Archived News Item

Putting hands together for Early Childhood Learning

TaLiHa stands for Tau Liman Hamutuk which loosely translates as ‘put your hands together’. Mercy Works has begun a two year programme of support for TaLiHa early childhood learning centres in Timor-Leste.

TaLiHa is an entirely local initiative with a network of centres in Dili and regions to the south and west of the capital. These main locations also have satellite centres around them, spreading early education opportunities even further. There are currently 9 centres with 55 teachers across 32 classrooms. Early
childhood education plays a vital role in the future health and wellbeing of the people of Timor-Leste. the centres not only help children develop important life skills but provide nutrition in the all important early years of development. As the country endeavours to lift itself from being one the world’s poorest nations, any support can make a big difference to the lives of people and the growth of a country.

How to use a tap
The centres teach fine and gross motor skills. The children learn and express themselves through both structured and unstructured play. Stories and literature are also an integral part of the learning.
Hygiene such as washing hands and cleaning teeth is taught along with water use. For many of the young children attending the centres, taps are a novel experience. Used to running water in rivers and streams, learning to turn taps on, and importantly off, is a priority for them. Sr Gaye Lennon recently visited some of the TaLiHa centres and reported that they offered ‘some of the best early childhood learning situations I’ve seen anywhere.’

Nutritional support
The centres also provide much needed nutritional support for the children. Timor-Leste has one of the world’s highest rates of malnutrition for children under 5 and the districts of Liquica and Ermera where two of the centres are located rate that highest in Timor-Leste. A vitamin supplement, sprinkled onto rice, has been developed locally and is produced by participants at the women’s empowerment Programme in Baucau. last year all students at TaLiHa schools accessed the supplement through a one-off grant from Portugal. It is hoped that through the support of Mercy Works and other aid groups, this programme can continue. Each school of 50 students requires 16 bags of the supplement a month with each bag costing $2.50.

Extending into the community
the TaLiHa centres encourage parental involvement. Mothers have a roster to come in each day and cook the food for the children while fathers organise the firewood for the school. At one centre in Fohorem, one of the local nurses who had recently attended a course on nutrition, held a session to pass on his learnings to the parents.

Mercy Works Support
Mercy Works is focusing our support on helping to establish teacher training. The training currently takes place in Dili, but the teachers trained here spread out across the network of centres. Some
teachers are also being trained to be centre Directors with the aim of enabling them to train others as the centres and their satellites spread. It is hoped that soon other centres beyond Dili will be in a position to start training – making the programme more accessible to communities in more isolated areas.

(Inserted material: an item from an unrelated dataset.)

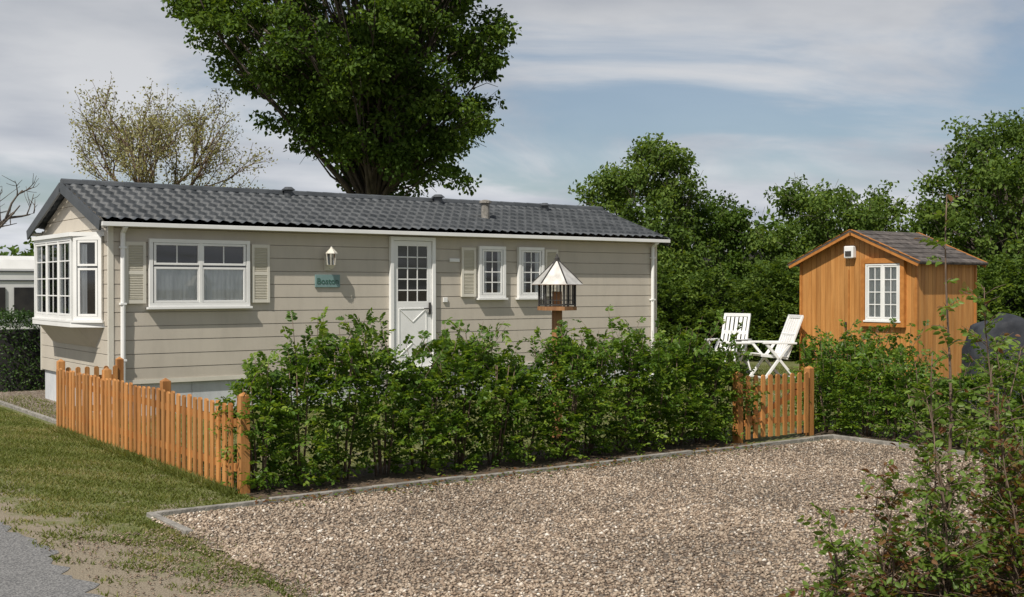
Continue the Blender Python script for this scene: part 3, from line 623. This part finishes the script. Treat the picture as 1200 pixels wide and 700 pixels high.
# ---------------------------------------------------------------- trees
def tree(name,base,trunk_r,table,ncl,rc,nleaf,leaf,m,zfork,lean=(0,0),depth=1.0,seed=1,fluff=.5):
    rg=np.random.default_rng(seed); rd=random.Random(seed)
    base=np.array([base[0],base[1],0.]); e=empty(name,tuple(base))
    zs=[t[0] for t in table]; lf=[t[1] for t in table]; rt=[t[2] for t in table]
    C=[]; tries=0
    while len(C)<ncl and tries<9000:
        tries+=1
        z=rg.uniform(zs[0],zs[-1]); l=np.interp(z,zs,lf); r_=np.interp(z,zs,rt); c0=(r_-l)/2; hw=(l+r_)/2
        a=rg.random()*2*np.pi; rr=rg.random()**.40
        u=c0+hw*rr*math.cos(a); v=hw*depth*rr*math.sin(a)
        rad=rc*rg.uniform(.5,1.4)
        if hw<rad*.6: rad=max(.35*rc,hw)
        p=base+R2*u+F2*v+np.array([0,0,z])
        if all(np.linalg.norm(p-c[0])>.42*(rad+c[1]) for c in C): C.append((p,rad))
    mb=MB(); tp=[]; top=zs[0]+(zs[-1]-zs[0])*.75
    for i in range(8):
        t=i/7; z=top*t; tp.append((base[0]+lean[0]*t+.08*math.sin(z*1.3)*trunk_r*4,base[1]+lean[1]*t,z))
    mb.tube(tp,[trunk_r*(1.25 if i==0 else 1-.85*i/7) for i in range(8)],10)
    for (p,rad) in C:
        z0=min(max(zfork+ (p[2]-zfork)*.5*rd.random(),zfork*.9),top*.9); t=z0/top
        s=np.array([base[0]+lean[0]*t,base[1]+lean[1]*t,z0]); mid=s*.5+p*.5+np.array([rd.gauss(0,.25),rd.gauss(0,.25),rd.uniform(-.1,.35)])*rc
        r0=trunk_r*rd.uniform(.10,.26)
        mb.tube([s,s*.6+mid*.4+np.array([0,0,.1]),mid,p],[r0,r0*.8,r0*.55,r0*.22],5)
        for k in range(4):
            q=p+np.array([rd.gauss(0,.6),rd.gauss(0,.6),rd.gauss(.1,.5)])*rad; mb.tube([mid*.3+p*.7,(mid*.1+p*.5+q*.4),q],[r0*.25,r0*.16,.006],4)
    mb.obj('trunk','bark',e,smooth=True)
    PP=[];VV=[];NN=[];DD=[]
    for (p,rad) in C:
        k=int(nleaf*(rad/rc)**2); ns=8
        sub=unit(rg.normal(size=(ns,3)))*rg.uniform(.3,1.25,(ns,1))*rad; sub[:,2]*=.75
        idx=rg.integers(0,ns,k); d=unit(rg.normal(size=(k,3)))
        q=sub[idx]+d*(rad*fluff*rg.random((k,1))**.5)*np.array([1.1,1.1,.65])
        PP.append(p+q); NN.append(d*.4+np.array([0,0,.6])+rg.normal(0,.7,(k,3))); DD.append(rg.normal(size=(k,3))+d*.6-np.array([0,0,.5]))
        cv=rg.uniform(-.2,.2); VV.append(np.clip(.47+cv+rg.normal(0,.2,k),0,1))
    P=np.concatenate(PP); n=len(P); ln=leaf*rg.uniform(.6,1.25,n)
    leaves('crown',P,np.concatenate(DD),np.concatenate(NN),ln,ln*.66,np.concatenate(VV),m,e)
    return e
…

Sr Gaye Lennon said, ‘at the end of two years we hope that TaLiHa will have a training director,
training will be available for new teachers and that the organisation will be able to manage and lead all the centres themselves.’
Sr Helen Nolen who was previously based in Forohem and Datorua will be assisting with the monitoring of the TaLiHa centres. The need for early learning centres is great throughout Timor-Leste and Mercy Works has already been asked to assist in establishing an additional two centres in remote areas. Timor-Leste’s Strategic Development.

Photo of children at a TaLiHa centre

Simple hygiene and health learnings are an important part of the work in the TaLiHa centres.